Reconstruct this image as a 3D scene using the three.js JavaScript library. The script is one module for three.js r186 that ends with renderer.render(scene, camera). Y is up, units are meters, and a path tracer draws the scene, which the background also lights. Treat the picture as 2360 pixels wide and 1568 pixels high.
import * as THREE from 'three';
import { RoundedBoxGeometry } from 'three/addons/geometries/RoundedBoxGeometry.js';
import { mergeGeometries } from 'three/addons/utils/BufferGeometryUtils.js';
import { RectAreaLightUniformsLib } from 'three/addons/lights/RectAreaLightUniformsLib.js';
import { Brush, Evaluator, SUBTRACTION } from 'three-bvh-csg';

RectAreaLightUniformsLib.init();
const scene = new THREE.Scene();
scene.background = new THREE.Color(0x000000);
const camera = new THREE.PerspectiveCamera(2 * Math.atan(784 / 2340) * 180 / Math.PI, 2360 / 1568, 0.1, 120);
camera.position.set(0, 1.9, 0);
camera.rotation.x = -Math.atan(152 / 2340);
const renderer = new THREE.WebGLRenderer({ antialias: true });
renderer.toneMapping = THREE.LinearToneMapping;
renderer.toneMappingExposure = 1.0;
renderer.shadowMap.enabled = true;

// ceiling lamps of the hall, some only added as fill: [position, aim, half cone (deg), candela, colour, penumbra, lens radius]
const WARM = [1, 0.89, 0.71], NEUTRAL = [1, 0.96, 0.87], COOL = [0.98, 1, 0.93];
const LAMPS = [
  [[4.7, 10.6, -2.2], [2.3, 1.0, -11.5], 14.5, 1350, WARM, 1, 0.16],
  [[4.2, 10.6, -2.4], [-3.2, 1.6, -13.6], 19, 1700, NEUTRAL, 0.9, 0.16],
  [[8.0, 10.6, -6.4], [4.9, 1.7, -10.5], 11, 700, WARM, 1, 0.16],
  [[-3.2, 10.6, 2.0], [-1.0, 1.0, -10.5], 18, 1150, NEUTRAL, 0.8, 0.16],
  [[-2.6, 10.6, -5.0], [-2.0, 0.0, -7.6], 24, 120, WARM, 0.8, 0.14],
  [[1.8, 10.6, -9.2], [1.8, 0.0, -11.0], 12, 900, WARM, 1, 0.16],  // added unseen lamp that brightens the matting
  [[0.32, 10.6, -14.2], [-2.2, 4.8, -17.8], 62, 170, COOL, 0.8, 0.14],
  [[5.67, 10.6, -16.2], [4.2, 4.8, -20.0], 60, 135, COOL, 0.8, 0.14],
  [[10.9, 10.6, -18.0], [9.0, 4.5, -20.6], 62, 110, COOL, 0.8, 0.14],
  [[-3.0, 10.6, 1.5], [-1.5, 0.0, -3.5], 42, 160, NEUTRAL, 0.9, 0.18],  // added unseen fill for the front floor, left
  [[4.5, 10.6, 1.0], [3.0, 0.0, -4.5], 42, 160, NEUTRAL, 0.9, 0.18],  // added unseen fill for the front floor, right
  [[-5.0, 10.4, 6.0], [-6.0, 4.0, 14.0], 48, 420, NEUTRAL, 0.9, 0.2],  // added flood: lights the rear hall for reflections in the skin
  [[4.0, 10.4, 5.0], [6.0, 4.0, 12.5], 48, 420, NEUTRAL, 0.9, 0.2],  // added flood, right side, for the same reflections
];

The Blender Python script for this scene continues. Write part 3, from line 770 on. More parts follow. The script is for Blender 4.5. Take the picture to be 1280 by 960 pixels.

• Given instruction: Using the listing above, pick out each line that contains the word "camera", then copy it.

• Complete answer:
Reconstruct this image as a 3D scene using the three.js JavaScript library. The script is one module for three.js r186 that ends with renderer.render(scene, camera). Y is up, units are meters, and a path tracer draws the scene, which the background also lights. Treat the picture as 2360 pixels wide and 1568 pixels high.
const camera = new THREE.PerspectiveCamera(2 * Math.atan(784 / 2340) * 180 / Math.PI, 2360 / 1568, 0.1, 120);
camera.position.set(0, 1.9, 0);
camera.rotation.x = -Math.atan(152 / 2340);